(begin)
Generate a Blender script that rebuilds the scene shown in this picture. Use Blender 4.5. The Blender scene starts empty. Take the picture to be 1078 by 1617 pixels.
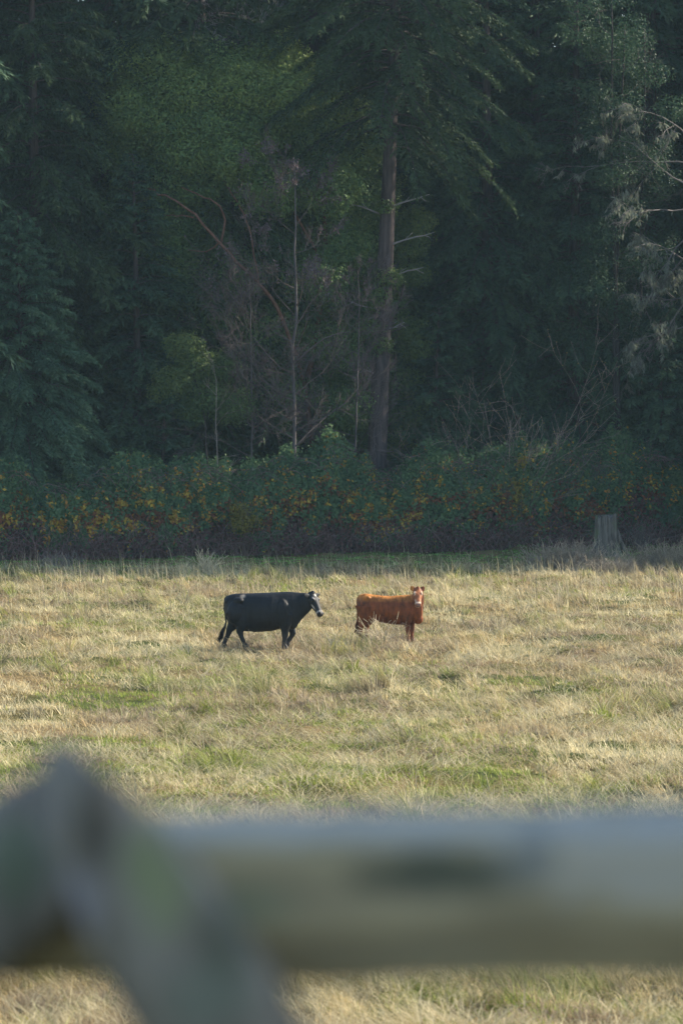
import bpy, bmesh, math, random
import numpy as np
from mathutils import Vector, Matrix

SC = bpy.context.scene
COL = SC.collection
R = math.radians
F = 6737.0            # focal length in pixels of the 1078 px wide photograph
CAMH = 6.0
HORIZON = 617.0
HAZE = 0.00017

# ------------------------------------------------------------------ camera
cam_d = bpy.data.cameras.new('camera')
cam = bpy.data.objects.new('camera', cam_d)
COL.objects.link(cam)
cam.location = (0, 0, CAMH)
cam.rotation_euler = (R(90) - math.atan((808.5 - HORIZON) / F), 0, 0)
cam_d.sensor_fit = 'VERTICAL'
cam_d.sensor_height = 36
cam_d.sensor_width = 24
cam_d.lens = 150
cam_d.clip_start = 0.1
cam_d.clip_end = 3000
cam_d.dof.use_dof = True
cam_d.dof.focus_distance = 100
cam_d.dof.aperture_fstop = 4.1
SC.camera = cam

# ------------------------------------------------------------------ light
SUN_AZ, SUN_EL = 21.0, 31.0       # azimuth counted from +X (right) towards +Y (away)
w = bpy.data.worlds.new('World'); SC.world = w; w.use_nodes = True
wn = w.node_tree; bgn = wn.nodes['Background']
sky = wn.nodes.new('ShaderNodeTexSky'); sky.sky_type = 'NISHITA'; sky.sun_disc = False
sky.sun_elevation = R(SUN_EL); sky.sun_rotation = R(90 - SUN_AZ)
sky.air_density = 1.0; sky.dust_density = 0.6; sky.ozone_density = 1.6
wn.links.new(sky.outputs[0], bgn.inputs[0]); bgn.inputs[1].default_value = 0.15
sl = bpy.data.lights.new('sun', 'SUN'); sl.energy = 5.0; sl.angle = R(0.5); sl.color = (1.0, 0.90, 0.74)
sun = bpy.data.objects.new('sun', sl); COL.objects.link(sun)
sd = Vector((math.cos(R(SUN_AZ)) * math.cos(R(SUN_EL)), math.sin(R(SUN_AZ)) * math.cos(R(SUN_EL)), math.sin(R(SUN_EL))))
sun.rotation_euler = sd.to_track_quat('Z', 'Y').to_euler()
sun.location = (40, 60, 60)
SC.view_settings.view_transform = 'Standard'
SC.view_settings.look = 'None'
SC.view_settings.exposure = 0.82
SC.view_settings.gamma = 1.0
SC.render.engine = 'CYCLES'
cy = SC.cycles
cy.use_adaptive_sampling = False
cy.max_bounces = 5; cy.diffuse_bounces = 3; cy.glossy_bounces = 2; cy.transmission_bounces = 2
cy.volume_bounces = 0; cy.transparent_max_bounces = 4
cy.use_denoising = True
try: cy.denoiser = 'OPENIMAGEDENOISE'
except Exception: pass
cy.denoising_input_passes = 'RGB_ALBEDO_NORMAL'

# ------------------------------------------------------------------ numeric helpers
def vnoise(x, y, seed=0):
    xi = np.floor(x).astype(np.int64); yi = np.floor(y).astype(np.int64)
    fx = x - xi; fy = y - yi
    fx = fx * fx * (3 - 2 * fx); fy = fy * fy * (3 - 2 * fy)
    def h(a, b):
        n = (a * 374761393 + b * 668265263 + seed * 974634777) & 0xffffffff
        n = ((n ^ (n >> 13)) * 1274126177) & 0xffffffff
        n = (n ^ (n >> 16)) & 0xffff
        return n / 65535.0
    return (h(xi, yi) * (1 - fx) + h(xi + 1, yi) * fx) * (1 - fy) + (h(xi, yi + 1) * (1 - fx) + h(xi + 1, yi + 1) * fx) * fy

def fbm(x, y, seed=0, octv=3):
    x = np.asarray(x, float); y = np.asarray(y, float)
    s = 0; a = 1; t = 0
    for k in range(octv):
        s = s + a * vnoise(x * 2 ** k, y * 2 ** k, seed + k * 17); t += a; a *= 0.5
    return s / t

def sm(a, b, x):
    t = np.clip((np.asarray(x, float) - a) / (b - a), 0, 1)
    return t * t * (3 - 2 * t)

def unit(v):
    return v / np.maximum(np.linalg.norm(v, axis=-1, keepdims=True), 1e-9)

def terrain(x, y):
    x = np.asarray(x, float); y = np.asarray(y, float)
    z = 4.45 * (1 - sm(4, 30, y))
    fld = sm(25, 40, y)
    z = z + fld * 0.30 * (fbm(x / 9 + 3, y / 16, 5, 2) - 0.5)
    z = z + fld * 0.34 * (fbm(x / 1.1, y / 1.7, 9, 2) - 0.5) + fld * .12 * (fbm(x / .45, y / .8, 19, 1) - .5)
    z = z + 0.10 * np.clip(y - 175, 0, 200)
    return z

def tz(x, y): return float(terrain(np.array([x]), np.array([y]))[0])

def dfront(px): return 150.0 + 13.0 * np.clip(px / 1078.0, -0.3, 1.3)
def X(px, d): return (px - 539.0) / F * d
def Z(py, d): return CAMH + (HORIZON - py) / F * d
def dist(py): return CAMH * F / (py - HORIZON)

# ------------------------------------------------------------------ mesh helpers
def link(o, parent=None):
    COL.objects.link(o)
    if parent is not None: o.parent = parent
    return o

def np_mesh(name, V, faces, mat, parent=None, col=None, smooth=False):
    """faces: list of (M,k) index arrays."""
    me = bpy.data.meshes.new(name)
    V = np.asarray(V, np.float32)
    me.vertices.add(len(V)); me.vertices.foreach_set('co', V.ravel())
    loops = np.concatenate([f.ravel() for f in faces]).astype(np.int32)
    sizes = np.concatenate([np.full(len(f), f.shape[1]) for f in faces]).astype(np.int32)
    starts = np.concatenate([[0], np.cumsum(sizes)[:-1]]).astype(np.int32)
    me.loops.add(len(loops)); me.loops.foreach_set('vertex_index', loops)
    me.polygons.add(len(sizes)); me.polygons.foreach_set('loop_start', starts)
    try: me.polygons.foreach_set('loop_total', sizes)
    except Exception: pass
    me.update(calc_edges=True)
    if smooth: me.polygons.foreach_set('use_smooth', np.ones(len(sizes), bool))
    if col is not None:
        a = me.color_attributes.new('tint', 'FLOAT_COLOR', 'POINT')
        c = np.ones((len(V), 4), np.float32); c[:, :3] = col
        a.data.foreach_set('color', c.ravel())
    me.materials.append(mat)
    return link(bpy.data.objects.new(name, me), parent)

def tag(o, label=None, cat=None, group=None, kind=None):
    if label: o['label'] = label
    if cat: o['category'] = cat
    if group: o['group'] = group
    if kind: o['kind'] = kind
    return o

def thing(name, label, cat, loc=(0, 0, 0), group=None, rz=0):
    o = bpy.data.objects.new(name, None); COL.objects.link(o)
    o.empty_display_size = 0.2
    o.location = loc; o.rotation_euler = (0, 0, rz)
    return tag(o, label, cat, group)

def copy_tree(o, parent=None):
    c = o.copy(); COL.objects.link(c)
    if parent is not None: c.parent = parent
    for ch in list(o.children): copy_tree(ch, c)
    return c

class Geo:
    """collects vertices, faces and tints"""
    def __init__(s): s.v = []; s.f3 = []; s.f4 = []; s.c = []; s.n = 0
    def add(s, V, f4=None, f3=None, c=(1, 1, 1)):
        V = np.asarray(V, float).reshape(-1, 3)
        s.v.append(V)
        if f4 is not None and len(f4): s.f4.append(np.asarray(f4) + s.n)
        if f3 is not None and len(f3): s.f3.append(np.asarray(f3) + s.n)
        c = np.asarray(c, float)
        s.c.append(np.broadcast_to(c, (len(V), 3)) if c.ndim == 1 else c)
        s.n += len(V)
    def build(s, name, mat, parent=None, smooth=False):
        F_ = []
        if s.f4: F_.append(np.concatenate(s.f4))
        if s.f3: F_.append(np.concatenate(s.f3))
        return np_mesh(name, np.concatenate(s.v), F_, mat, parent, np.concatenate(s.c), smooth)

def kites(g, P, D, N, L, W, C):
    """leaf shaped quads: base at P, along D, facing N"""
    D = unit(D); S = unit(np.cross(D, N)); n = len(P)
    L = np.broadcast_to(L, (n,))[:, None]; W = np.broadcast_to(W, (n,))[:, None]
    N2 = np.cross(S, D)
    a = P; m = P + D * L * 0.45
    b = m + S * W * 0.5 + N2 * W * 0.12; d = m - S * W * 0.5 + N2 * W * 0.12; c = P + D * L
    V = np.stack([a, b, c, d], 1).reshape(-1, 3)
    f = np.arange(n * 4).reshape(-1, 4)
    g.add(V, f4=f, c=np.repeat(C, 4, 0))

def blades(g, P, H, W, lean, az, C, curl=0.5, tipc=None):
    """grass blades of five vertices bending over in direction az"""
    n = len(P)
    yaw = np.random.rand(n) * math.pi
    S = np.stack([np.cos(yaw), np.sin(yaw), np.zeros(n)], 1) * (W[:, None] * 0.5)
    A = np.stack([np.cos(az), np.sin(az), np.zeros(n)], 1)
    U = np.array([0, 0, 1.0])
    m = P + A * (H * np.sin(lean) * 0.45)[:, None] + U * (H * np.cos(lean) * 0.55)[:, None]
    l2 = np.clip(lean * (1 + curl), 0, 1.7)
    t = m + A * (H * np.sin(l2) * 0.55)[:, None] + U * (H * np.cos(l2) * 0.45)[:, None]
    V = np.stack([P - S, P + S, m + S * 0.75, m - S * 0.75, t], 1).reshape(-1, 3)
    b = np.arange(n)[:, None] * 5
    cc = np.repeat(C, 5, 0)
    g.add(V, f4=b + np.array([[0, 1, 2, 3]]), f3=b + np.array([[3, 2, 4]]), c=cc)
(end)
GOAL:
Omitting all pictures, restate exactly the lines of the material from its start through the line that contains "from mathutils import Vector, Matrix".

WRITTEN RESPONSE:
Generate a Blender script that rebuilds the scene shown in this picture. Use Blender 4.5. The Blender scene starts empty. Take the picture to be 1078 by 1617 pixels.
import bpy, bmesh, math, random
import numpy as np
from mathutils import Vector, Matrix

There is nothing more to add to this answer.